> [Given problem]: Gather every line in the records below that contains the word "picture".

> [Entries with scene source code]:
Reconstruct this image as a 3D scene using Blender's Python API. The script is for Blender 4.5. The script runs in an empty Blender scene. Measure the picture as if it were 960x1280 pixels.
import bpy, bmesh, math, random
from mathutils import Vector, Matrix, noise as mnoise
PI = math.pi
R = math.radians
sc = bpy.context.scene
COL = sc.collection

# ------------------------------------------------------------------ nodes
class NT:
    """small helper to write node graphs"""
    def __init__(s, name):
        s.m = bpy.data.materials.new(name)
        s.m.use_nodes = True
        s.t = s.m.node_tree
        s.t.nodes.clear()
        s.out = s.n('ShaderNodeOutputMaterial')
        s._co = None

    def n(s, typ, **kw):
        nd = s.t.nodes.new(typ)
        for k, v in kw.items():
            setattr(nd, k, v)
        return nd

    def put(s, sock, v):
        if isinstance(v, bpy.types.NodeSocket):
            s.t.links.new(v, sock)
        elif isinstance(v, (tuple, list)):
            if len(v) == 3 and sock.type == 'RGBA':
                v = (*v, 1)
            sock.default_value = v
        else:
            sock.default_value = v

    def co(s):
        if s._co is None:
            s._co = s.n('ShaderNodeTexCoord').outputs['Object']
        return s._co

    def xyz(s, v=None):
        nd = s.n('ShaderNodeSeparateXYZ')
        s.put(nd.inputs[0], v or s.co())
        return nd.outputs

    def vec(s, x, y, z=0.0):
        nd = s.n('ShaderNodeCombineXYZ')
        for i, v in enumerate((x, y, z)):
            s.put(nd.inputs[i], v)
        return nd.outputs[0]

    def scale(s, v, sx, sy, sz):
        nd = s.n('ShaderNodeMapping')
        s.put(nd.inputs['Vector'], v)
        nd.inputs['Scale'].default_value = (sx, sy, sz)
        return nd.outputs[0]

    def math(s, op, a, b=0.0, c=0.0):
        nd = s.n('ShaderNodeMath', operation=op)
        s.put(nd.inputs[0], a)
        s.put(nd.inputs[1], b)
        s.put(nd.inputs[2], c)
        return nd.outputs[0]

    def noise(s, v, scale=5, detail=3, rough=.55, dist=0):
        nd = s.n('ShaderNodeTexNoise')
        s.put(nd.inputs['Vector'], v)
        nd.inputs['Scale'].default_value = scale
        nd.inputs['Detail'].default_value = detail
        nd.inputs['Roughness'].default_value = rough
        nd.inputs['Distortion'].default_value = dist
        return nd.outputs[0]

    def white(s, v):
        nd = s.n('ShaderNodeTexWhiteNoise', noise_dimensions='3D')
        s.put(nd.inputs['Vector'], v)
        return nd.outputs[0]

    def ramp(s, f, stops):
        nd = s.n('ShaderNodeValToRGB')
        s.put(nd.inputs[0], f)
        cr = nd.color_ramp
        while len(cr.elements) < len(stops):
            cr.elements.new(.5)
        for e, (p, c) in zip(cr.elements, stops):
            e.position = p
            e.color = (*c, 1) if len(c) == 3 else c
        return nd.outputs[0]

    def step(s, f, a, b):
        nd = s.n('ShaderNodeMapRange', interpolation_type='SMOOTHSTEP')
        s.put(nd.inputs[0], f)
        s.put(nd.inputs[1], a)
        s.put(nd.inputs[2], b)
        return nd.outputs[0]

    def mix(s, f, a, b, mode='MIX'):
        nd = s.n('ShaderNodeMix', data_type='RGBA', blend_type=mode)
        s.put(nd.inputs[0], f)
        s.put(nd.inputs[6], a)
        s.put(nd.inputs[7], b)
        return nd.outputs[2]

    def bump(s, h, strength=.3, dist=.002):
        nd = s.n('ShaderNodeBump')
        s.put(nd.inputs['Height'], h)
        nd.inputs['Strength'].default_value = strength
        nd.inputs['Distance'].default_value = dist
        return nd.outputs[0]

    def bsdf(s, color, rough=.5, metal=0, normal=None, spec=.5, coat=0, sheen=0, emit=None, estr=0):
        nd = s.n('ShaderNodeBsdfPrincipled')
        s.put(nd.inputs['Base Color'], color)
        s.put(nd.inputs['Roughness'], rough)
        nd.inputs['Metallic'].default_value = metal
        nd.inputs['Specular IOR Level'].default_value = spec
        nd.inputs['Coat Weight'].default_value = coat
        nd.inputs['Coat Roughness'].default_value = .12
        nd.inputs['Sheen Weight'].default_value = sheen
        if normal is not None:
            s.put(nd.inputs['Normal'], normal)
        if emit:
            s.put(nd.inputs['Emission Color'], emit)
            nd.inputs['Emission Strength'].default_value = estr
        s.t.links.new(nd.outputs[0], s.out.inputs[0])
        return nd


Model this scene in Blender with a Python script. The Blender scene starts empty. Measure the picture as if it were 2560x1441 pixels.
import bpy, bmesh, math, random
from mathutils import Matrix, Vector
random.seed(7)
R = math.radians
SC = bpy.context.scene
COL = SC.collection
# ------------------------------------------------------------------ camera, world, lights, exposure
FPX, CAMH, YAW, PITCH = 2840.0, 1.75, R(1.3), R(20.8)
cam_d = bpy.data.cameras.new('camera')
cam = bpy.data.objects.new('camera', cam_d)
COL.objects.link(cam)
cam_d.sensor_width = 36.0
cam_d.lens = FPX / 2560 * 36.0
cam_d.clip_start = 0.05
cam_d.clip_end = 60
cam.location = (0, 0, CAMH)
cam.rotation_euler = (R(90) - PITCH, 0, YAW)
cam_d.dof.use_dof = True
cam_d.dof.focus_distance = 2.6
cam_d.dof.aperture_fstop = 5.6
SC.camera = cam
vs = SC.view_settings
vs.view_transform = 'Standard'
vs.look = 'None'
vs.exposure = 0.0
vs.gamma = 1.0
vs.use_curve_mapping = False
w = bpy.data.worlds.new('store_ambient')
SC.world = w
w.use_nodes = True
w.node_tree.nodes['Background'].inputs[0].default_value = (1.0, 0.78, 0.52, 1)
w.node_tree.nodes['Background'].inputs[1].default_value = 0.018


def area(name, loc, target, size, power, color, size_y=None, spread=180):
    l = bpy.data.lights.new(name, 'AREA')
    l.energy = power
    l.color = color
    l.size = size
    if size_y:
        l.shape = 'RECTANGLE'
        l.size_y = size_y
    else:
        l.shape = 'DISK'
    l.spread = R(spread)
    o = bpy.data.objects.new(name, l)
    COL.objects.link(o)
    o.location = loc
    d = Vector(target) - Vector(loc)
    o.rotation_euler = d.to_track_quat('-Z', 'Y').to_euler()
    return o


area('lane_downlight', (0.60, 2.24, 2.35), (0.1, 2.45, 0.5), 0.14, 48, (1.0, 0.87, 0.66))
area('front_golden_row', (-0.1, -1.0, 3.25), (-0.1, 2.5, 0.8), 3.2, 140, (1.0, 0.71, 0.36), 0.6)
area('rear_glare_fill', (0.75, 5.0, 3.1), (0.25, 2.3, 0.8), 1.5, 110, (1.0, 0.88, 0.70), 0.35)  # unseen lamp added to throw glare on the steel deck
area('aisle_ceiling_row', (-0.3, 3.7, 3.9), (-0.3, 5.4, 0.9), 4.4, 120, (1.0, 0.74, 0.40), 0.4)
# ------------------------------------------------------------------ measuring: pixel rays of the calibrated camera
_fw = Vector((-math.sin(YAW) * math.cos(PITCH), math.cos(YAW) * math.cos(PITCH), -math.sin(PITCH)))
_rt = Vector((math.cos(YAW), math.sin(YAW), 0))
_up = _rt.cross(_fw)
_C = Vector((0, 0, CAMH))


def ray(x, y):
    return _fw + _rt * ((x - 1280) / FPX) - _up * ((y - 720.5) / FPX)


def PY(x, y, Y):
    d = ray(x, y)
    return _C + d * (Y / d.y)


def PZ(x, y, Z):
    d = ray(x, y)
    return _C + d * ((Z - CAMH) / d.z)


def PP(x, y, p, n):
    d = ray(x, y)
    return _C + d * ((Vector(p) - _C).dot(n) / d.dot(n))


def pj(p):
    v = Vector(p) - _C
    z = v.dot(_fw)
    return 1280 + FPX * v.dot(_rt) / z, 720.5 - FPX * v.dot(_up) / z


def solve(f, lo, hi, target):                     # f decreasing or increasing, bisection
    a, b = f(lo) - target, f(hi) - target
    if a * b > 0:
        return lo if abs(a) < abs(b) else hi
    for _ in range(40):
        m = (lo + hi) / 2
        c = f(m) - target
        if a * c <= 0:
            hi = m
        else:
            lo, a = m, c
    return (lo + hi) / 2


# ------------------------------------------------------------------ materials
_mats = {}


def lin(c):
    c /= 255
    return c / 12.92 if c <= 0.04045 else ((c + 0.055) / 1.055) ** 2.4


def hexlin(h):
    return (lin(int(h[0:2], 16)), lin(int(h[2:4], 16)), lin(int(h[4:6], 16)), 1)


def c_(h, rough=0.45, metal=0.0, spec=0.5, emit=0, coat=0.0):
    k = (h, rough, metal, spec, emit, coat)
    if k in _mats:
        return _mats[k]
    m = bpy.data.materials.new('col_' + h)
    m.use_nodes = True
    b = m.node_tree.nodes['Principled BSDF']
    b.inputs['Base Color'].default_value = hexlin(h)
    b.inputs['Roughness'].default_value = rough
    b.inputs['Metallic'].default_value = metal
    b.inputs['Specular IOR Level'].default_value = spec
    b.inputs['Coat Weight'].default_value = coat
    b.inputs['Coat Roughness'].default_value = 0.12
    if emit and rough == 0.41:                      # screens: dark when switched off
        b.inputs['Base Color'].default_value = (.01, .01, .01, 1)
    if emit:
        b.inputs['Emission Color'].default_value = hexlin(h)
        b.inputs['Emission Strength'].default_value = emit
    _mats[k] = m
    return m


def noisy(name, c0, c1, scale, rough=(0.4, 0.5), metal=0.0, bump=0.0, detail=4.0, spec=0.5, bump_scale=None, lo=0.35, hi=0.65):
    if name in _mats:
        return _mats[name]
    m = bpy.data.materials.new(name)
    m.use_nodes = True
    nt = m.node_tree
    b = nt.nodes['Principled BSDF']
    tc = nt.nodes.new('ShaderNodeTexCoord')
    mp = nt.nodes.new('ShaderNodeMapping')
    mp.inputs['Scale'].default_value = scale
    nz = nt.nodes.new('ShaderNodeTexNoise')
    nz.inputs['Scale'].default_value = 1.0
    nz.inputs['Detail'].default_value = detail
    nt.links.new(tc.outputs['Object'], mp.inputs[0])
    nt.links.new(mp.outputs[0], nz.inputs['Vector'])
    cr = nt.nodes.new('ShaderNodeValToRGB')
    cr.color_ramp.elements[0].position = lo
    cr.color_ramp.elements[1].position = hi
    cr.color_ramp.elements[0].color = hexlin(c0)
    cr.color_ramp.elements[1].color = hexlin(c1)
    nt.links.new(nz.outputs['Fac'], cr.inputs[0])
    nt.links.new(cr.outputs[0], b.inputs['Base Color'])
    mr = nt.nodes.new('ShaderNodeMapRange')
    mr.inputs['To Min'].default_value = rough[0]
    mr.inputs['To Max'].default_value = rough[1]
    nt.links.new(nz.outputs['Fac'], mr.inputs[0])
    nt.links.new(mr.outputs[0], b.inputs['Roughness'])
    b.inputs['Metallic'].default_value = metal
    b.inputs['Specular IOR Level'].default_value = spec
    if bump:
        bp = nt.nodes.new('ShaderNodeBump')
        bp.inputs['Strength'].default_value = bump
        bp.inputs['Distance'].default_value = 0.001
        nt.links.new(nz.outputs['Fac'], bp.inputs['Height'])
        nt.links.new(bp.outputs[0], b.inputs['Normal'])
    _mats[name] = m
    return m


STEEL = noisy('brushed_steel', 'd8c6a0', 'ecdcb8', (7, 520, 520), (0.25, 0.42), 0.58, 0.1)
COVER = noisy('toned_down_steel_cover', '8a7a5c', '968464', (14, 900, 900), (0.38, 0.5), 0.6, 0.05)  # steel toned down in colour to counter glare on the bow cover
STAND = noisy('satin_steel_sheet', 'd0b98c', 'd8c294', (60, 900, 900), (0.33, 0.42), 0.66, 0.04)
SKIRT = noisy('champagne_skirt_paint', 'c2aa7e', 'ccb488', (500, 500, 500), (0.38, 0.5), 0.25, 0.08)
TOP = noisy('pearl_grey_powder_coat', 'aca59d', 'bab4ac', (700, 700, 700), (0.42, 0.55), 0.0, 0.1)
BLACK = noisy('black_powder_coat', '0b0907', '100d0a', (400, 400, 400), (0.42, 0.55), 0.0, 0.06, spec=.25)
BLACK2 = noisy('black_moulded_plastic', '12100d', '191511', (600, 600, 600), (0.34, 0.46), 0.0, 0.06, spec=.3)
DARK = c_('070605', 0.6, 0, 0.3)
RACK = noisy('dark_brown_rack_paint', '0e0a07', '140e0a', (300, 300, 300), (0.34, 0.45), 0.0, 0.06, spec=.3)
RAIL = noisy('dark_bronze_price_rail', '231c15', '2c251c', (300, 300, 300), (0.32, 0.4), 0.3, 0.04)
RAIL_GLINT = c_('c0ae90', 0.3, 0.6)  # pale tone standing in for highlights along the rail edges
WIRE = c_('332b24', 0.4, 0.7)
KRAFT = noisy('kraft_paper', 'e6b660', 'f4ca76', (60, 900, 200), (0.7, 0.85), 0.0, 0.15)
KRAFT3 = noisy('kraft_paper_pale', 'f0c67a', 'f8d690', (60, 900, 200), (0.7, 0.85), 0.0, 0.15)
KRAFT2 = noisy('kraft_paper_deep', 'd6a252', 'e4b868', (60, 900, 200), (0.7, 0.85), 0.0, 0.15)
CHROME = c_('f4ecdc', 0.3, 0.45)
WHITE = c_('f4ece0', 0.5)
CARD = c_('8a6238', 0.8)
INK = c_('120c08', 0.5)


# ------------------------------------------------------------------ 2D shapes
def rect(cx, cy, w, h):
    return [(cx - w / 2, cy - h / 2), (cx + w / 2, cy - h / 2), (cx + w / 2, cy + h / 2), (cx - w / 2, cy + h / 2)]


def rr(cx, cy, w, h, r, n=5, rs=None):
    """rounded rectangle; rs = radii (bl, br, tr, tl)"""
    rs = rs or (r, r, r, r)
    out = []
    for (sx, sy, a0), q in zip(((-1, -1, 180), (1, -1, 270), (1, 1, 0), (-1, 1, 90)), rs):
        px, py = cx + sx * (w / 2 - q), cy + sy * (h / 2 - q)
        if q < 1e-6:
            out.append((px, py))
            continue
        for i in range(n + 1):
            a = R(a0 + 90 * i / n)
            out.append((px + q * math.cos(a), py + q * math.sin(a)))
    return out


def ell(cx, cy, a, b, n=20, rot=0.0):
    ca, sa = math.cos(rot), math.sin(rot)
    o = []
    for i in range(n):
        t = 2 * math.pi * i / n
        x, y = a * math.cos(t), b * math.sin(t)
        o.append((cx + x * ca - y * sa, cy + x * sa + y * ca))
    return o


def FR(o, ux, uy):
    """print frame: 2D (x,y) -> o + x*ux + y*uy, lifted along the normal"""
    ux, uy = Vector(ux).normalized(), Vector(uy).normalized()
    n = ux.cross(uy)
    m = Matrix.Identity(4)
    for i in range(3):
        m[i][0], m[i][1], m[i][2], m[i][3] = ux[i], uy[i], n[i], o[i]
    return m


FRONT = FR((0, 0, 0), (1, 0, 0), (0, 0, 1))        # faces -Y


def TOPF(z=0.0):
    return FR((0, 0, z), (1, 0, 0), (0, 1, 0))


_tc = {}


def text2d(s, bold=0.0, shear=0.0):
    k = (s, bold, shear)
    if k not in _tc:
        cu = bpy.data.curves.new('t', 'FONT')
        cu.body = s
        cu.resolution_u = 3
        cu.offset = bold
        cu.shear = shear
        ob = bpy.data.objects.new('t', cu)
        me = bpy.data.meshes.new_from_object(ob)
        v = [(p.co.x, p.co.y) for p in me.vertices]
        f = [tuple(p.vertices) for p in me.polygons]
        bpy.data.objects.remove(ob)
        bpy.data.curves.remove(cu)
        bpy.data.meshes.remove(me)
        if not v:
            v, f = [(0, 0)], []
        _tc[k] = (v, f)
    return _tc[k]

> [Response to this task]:
Reconstruct this image as a 3D scene using Blender's Python API. The script is for Blender 4.5. The script runs in an empty Blender scene. Measure the picture as if it were 960x1280 pixels.
Model this scene in Blender with a Python script. The Blender scene starts empty. Measure the picture as if it were 2560x1441 pixels.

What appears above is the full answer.